Take, for example, three wonderful reservoirs in the Piedmont region of North Carolina: Buggs Island (Kerr) Lake, Jordan Lake and High Rock Lake. None of them are tremendously deep reservoirs. All of them are fed by a lot of very nice, large creeks. None of them would ever be considered "clear" by any stretch of the imagination. All of them have a very strong rung at the bottom of the food-chain ladder: great populations of baitfish.

And for some glorious reason, all of those features (and some others) cause or allow bass to bite on those three reservoirs when the weather is pushing 90 degrees and more pages on the calendar have been throw away than are remaining.

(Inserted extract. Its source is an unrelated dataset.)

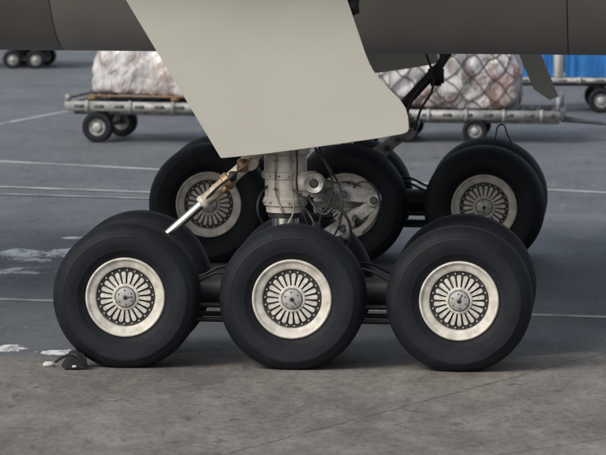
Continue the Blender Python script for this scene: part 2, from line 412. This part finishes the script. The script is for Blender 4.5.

At least three fishermen in North Carolina appreciate this phenomenon. David Wright is a retired teacher who has been winning bass tournaments across North Carolina since the high school students he taught up until a few years ago were in diapers. A native of Lexington, he's one of the crankbait mafia that put nearby High Rock Lake on the map as one of North Carolina's best summertime fisheries.

Phil Cable of Holly Springs used to tournament fish. One afternoon in 1992, he made a name for himself almost overnight when he lifted a 14-pound, 6-ounce Jordan Lake bass over the gunwales of his bass boat. That lake-record fish was the kick off for a great two or three years of tournament fishing that Cable abruptly ended in the late 1990s when he quit fishing for cash and opened a guiding business.

And Joel Richardson of Kernersville has Wright and Cable covered on both sides. He's been a tournament fisherman almost since he was old enough to get his driver's license. He won enough money to buy a little cottage on the banks of his favorite lake -- Buggs Island -- where he could guide whenever he wasn't off at Lake Okeechobee or Lake Sinclair or the Louisiana delta trying to cash a big check against the Rick Clunns and Kevin Van Dams of the world. He knows and appreciates that the bass-fishing season doesn't end at Buggs Island when the water drops out of the bushes and fish take up residence somewhere other than the base of a flooded gum tree.

Wright said that a number of different factors go into High Rock being a great lake during the summer. "All around," he said, "the fishing is better at High Rock during the summer than the rest of the year. There are not many lakes that can compare with it in July and August. When it gets real hot, they don't bite that way at many other lakes.

"It's an easy place to fish in the summer. There are always some shallow fish around boat docks, especially if the water (level) isn't down more than a foot or so, and you can catch 'em shallow at High Rock a lot of times better that you can catch 'em out. You can catch 'em out to 9 or 10 feet deep, and you can also catch 'em around docks."